Ruffalo never gives a bad performance, but this is among his best. His Rob is doughy and a little hunched over and has a haircut one sincerely hopes he didn’t pay much to get. He sticks his lower lip out like a man of self-conscious uncertainty. He is Super Lawyer as Everyman, weighed down by the task he has accepted, moving forward incrementally, in small, uneven steps. The film does a fine job illustrating the slow passage of time as the case grows tentacles and becomes many cases. Rob and Sarah’s kids get older, as kids do. The people for whom Rob fights grow impatient and vindictive. Dark Waters deftly illustrates that the law can move very slowly.

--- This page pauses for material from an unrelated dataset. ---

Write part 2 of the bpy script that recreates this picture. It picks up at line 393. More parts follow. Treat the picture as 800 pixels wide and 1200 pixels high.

Haynes is not the kind of filmmaker to make a straightforward legal thriller. He’s a student, a dissector, of film form; Dark Waters is as much about the genre it occupies as the story on which it is based (originally told in Nathaniel Rich’s New York Times Magazine article “The Lawyer who Became DuPont’s Worst Nightmare”). Other movies about lawyers and contaminated water, both good (Erin Brockovich) and not-so-good (A Civil Action), have familiar Hollywood storytelling beats and aesthetic choices. This isn’t that kind of movie. Haynes wants you to feel some of the existential torment that comes with fighting what looks like an unwinnable battle. In this David and Goliath tale, being David takes a heavy toll.